Inside the Beckhams’ big wedding broiges

Rumour has it events around Brooklyn's wedding last April have caused a distinct froideur


Despite neither the bride nor groom being halachically Jewish, the wedding of Brooklyn Beckham (one Jewish great-grandparent) to heiress Nicola Peltz (one Jewish father) was — with its chupah, rabbi, monogrammed black kippot and raucous-looking hora — THE big Jew-ish event of the year.

Now it is reported that the £3 million nuptials in April came complete with a big fat simchah broiges too. Oy!

Rumour has it that the new Mrs Beckham isn’t talking to the old Mrs Beckham because of events around the wedding.

How do we know? Because apparently, neither of the Mrs Beckhams are liking each other’s posts on Instagram (in showbizland this is akin to demanding a duel).

The cause of the supposed fallout is said to be down to several things. (In fact, if reports are to be believed, there appears to be a new reason every day.)

There was claimed to be some friction when Nicola turned her nose up at having her wedding dress designed by the former Spice Girl and chose Valentino instead.

But the real problems, apparently, came on the night, via singer Marc Anthony, whose romantic song You Sang to Me was meant to be for the first dance.

But, instead, Victoria stepped onto the dancefloor with Brooklyn to turn it into a mother-and-son song. To add to the snub, Marc — a former husband of Jennifer Lopez, who once dated Chloe Green — is then said to have made a gushing speech about Victoria.

Poor Nicola was left in tears. The bride is, after all, meant to be the star of the wedding.
More upset has followed. Victoria allegedly didn’t invite her son and wife to her fashion show in Paris; they only found out about it via a magazine. Brooklyn, his mother and his new wife are all said to be heartbroken. Let’s hope they can mend things quickly.

Director and writer Michael Winterbottom is one of those British artsy types obsessed with Israel.

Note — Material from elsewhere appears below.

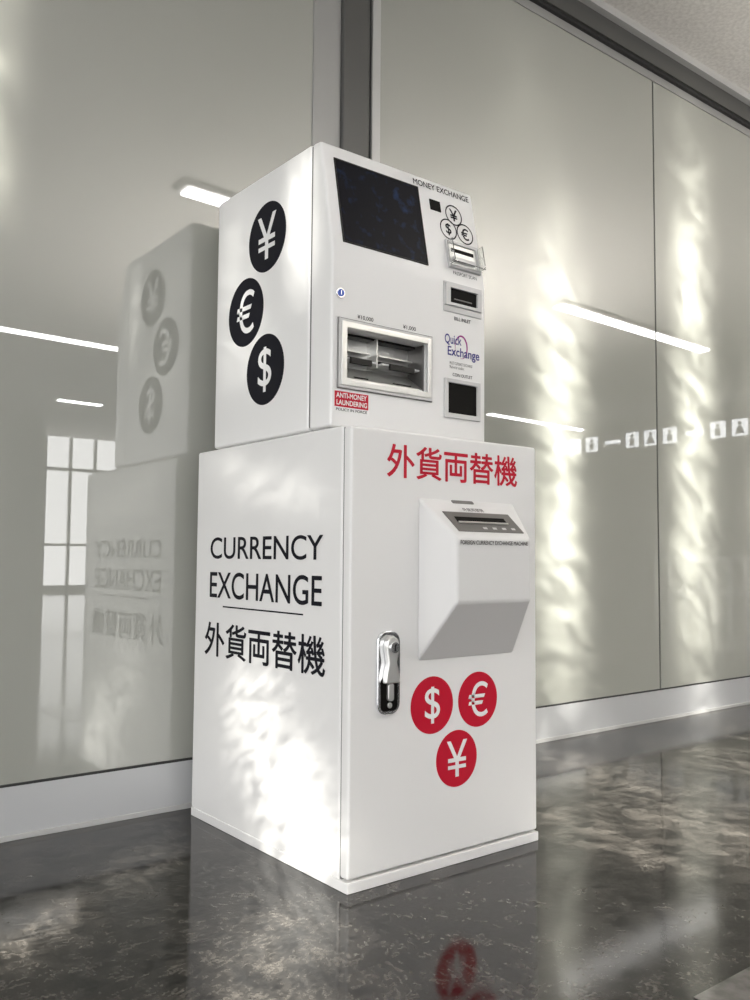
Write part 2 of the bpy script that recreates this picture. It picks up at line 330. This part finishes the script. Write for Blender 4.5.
# ceiling lights (rows run slightly skew to the glazing)
def strip(x0,x1,y0,y1):
    e=empty("ceiling_light")
    def q(nm,w,e0,z0,z1,m):
        hexa(nm,[(x0-e0,y0-w,z0),(x1+e0,y1-w,z0),(x1+e0,y1+w,z0),(x0-e0,y0+w,z0),(x0-e0,y0-w,z1),(x1+e0,y1-w,z1),(x1+e0,y1+w,z1),(x0-e0,y0+w,z1)],m,e)
    q("housing",.09,.03,CZ-.035,CZ-.001,'alulight'); q("diffuser",.06,0,CZ-.05,CZ-.034,'lamp')
def rowA(x): return -1.90-.043*(x-1.2)
def rowB(x): return -6.1-.065*(x-1.3)
for x0 in (-2.4,1.25,4.93,8.65): strip(x0,x0+2.5,rowA(x0),rowA(x0+2.5))
for x0 in (.16,4.5,8.68): strip(x0,x0+2.45,rowB(x0),rowB(x0+2.45))
strip(3.1,3.75,-9.75,-9.8); strip(6.5,9,-9.9,-10.0)
# hanging sign
sg=empty("hanging_sign")
box("board",10.7,10.8,-7.0,-2.6,2.39,2.73,'signboard',sg,.01)
for y in (-6.4,-3.2): box("hanger",10.74,10.76,y-.01,y+.01,2.73,CZ,'aludark',sg)
SG=Plane((10.7,0,0),(0,-1,0),(0,0,1))
u=2.8
for i,shape in enumerate("rrrrgrrrgrra"):
    if shape=='r':
        pbox("pictogram_%d"%i,SG,u,u+.24,2.45,2.69,0,.01,'icon',sg)
        ppoly("figure_%d"%i,SG,circ(u+.12,2.63,.03,16),.009,.013,'signboard',sg)
        if i%2: pbox("figure_body_%d"%i,SG,u+.08,u+.16,2.48,2.59,.009,.013,'signboard',sg)
        else: ppoly("figure_body_%d"%i,SG,[(u+.05,2.48),(u+.19,2.48),(u+.15,2.59),(u+.09,2.59)],.009,.013,'signboard',sg)
        u+=.34
    elif shape=='g': pbox("lettering_%d"%i,SG,u,u+.3,2.54,2.60,0,.01,'icon',sg); u+=.45
    else: ppoly("arrow",SG,[(u+.28,2.57),(u+.16,2.67),(u+.16,2.59),(u,2.59),(u,2.55),(u+.16,2.55),(u+.16,2.47)],0,.01,'icon',sg)
# ================================================================= light
w=bpy.data.worlds.new("world"); sc.world=w; w.use_nodes=True
bg=w.node_tree.nodes["Background"]; bg.inputs[0].default_value=(1,.99,.985,1); bg.inputs[1].default_value=3.0
up=bpy.data.lights.new("ceiling_bounce_fill","SPOT"); up.energy=1400; up.spot_size=math.radians(130); up.spot_blend=1; up.shadow_soft_size=.15; up.color=(1,.96,.90)  # added fill spot aimed up to brighten the ceiling, not a fixture of the hall
uo=bpy.data.objects.new("ceiling_bounce_fill",up); uo.location=(3.6,-2.8,.3); uo.rotation_euler=(math.radians(180),0,0); col.objects.link(uo)
def gobo(name,loc,target,patches,power,radius=.01,size=70,color=(1,.97,.89)):
    """spot lamp throwing rippled sun-glint patches; patch=(end A, end B, half width, gain, warp, ripple density (across,along), floor level)"""
    ld=bpy.data.lights.new(name,"SPOT"); ld.energy=power; ld.spot_size=math.radians(size); ld.spot_blend=.1; ld.shadow_soft_size=radius; ld.color=color
    lo=bpy.data.objects.new(name,ld); col.objects.link(lo); loc=Vector(loc)
    q=(Vector(target)-loc).to_track_quat('-Z','Y'); lo.location=loc; lo.rotation_mode='QUATERNION'; lo.rotation_quaternion=q
    inv=q.to_matrix().inverted()
    ld.use_nodes=True; nt=ld.node_tree; N=nt.nodes.new; L=nt.links.new; em=nt.nodes["Emission"]
    def mth(op,a,b=None):
        n=N("ShaderNodeMath"); n.operation=op
        for i,x in enumerate((a,b)):
            if x is None: continue
            if isinstance(x,(int,float)): n.inputs[i].default_value=x
            else: L(x,n.inputs[i])
        return n.outputs[0]
    tc=N("ShaderNodeTexCoord"); sp=N("ShaderNodeSeparateXYZ"); L(tc.outputs["Normal"],sp.inputs[0])
    az=mth('ABSOLUTE',sp.outputs[2]); U=mth('DIVIDE',sp.outputs[0],az); V=mth('DIVIDE',sp.outputs[1],az)
    cb=N("ShaderNodeCombineXYZ"); L(U,cb.inputs[0]); L(V,cb.inputs[1])
    nz=N("ShaderNodeTexNoise"); nz.inputs["Scale"].default_value=9; nz.inputs["Detail"].default_value=2; L(cb.outputs[0],nz.inputs["Vector"])
    s2=N("ShaderNodeSeparateColor"); L(nz.outputs["Color"],s2.inputs[0])
    total=None
    for k,(A,B,hw,gain,warp,rs,lo_) in enumerate(patches):
        pa=inv@(Vector(A)-loc); pb=inv@(Vector(B)-loc); a2=Vector((pa.x/-pa.z,pa.y/-pa.z)); b2=Vector((pb.x/-pb.z,pb.y/-pb.z))
        c2=(a2+b2)/2; dr=b2-a2; hh=dr.length/2; dr.normalize(); tilt=math.atan2(-dr.x,dr.y); hw/=(-(pa.z+pb.z)/2); cu,cv=c2
        du=mth('ADD',mth('SUBTRACT',U,cu),mth('MULTIPLY',mth('SUBTRACT',s2.outputs[0],.5),warp*hw*5))
        dv=mth('ADD',mth('SUBTRACT',V,cv),mth('MULTIPLY',mth('SUBTRACT',s2.outputs[1],.5),warp*hh*1.5))
        c_,s_=math.cos(tilt),math.sin(tilt)
        ru=mth('ADD',mth('MULTIPLY',du,c_/hw),mth('MULTIPLY',dv,s_/hw)); rv=mth('ADD',mth('MULTIPLY',dv,c_/hh),mth('MULTIPLY',du,-s_/hh))
        e=mth('ADD',mth('POWER',mth('ABSOLUTE',ru),2.),mth('POWER',mth('ABSOLUTE',rv),4.))
        mk=mth('EXPONENT',mth('MULTIPLY',e,-1.))
        cc=N("ShaderNodeCombineXYZ"); L(mth('MULTIPLY',ru,rs[0]),cc.inputs[0]); L(mth('ADD',mth('MULTIPLY',rv,rs[1]),mth('MULTIPLY',ru,rs[0]*.6)),cc.inputs[1]); cc.inputs[2].default_value=3.7*k+1
        rn=N("ShaderNodeTexNoise"); rn.inputs["Scale"].default_value=1.; rn.inputs["Detail"].default_value=3; rn.inputs["Distortion"].default_value=.6; L(cc.outputs[0],rn.inputs["Vector"])
        mr=N("ShaderNodeMapRange"); mr.inputs[1].default_value=.38; mr.inputs[2].default_value=.68; mr.inputs[3].default_value=lo_; mr.inputs[4].default_value=1.; L(rn.outputs["Fac"],mr.inputs[0])
        mk=mth('MULTIPLY',mth('MULTIPLY',mk,mr.outputs[0]),gain)
        total=mk if total is None else mth('ADD',total,mk)
    L(total,em.inputs["Strength"])
    return lo
gobo("sun_glint_wall",(.2,-6.5,1.6),(1.8,.75,1.2),[
  ((1.56,YW,.2),(1.56,YW,1.85),.13,1.2,.22,(.9,10),.32),((2.48,YW,.2),(2.48,YW,2.5),.14,1.2,.22,(.9,11),.32),
  ((1.2,YW,1.5),(1.5,YW,2.8),.4,.07,.2,(.6,1),.4),((3.1,YW,.4),(3.1,YW,2.4),.12,.3,.3,(1,4),.3)],8200)
gobo("sun_glint_cabinet",(-4.2,-1.9,1.6),(0,.3,.5),[
  ((0,.42,.42),(0,.13,-.05),.12,.6,.3,(1.9,19),.04),((0,.19,.24),(0,.08,0),.08,.7,.3,(1.4,9),.15),
  ((.039,.60,1.55),(.039,.5,1.1),.10,.22,.3,(1,4),.3),((.039,.27,1.62),(.039,.25,1.3),.05,.6,.2,(1,2),.4),((0,.62,.90),(0,.1,.80),.05,.14,.3,(1,3),.3)],3300,size=80)
gobo("sun_glint_glazing",(-2.6,-3.2,2.4),(-.6,.4,.9),[
  ((-.56,YW,2.3),(-.56,YW,1.5),.06,.15,.3,(.8,3),.3),((-.63,.12,0),(-.45,.28,0),.05,1.3,.5,(1.5,5),.1),((-.12,.02,0),(-.4,-.35,0),.12,.9,.4,(1.5,5),.1),((-.25,.5,0),(-.3,.3,0),.08,.5,.4,(1.5,5),.1)],15000,size=100)
gobo("sun_glint_floor",(2.6,-4.5,2.75),(1.3,0,0),[
  ((1.38,.55,0),(.82,-.45,0),.13,1.,.3,(1.2,4),.22),((1.9,.45,0),(1.5,-.1,0),.12,.7,.3,(1.2,4),.22),((.85,.25,0),(.62,-.3,0),.05,.9,.4,(1,4),.15),((2.6,.6,0),(1.9,.1,0),.08,.6,.3,(1,3),.2)],27000,size=90)
# ================================================================= camera
C=(-1.0791,-1.4496,.6731)
R=Matrix.Rotation(-.6672,4,'Z')@Matrix.Rotation(math.pi/2+.0655,4,'X')@Matrix.Rotation(.0078,4,'Z')
cd=bpy.data.cameras.new("camera"); cam=bpy.data.objects.new("camera",cd); col.objects.link(cam)
cam.matrix_world=Matrix.Translation(C)@R
cd.sensor_fit='VERTICAL'; cd.sensor_height=36; cd.lens=36*.8797; cd.clip_start=.05
sc.camera=cam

You know the sort: loves to sign letters condemning it, backed Jeremy Corbyn.

His last project, the documentary Eleven Days in May, narrated by Kate Winslet, caused controversy because of his co-director Mohammed Sawwaf’s links to Hamas and because it focused on the death of Palestinian children during the fighting in May last year without explaining that some were killed by the terrorist organisation’s own rockets.

His new TV series, This England, features Kenneth Branagh as Boris Johnson.

Now filming has started in Italy on Promised Land, a project he has been working on for 15 years, which centres on the infamous Stern Gang, whose violent campaign against the British colonial power aimed to hasten the creation of a Jewish state.

Its leader, Avraham Stern, was so obsessed with removing the Brits that he even sought alliances with fascists. Its actions, and those of other anti-British terrorists, were condemned by Jewish organisations worldwide but it wasn’t enough to stop anti-Jewish rioting, even in Britain in 1947, in the shadow of the Holocaust.

Winterbottom’s story is set in 1930s British mandate Tel Aviv. It follows two British officers Thomas Wilkin (Douglas Booth) and Geoffrey Morton (Harry Melling) in their hunt for Stern.

But Wilkin is torn between his duty and his love for exotic (my word) Jew Shoshanna Borochov (Russian actress Irina Starshenbaum), whose father is a leading Marxist Zionist.

Stern is certainly an interesting subject; but is Winterbottom the right person to be tackling it?

Jews in the News

Claudia Winkleman says she was the last to find out that two Strictly Come Dancing favourites, Oti Mabuse and Aljaz Skorjanec, will not feature in the new series because she’s such a terrible gossip. “They tell me after they’ve told Tess and the press because I’m leaky,” she says.

Jewish actor Shia LaBeouf credits turning to Catholicism after playing a priest in his latest film, Padre Pio, for helping to turn his life around. The star is due in court soon after being accused of sexual assault by his ex, singer FKA Twigs. He admits: “I had been abusive to women. My mother is embarrassed beyond imagination.”

People of the book

I enjoyed Ridley Road author Jo Bloom’s latest, Permission, about a couple who open up their marriage. And I’m inspired by a sneak preview of Ben Freeman’s latest, Reclaiming Our Story: The Pursuit of Jewish Pride. Next, I’ll be reading about murder in the Jewish community, in Victoria Goldman’s The Redeemer.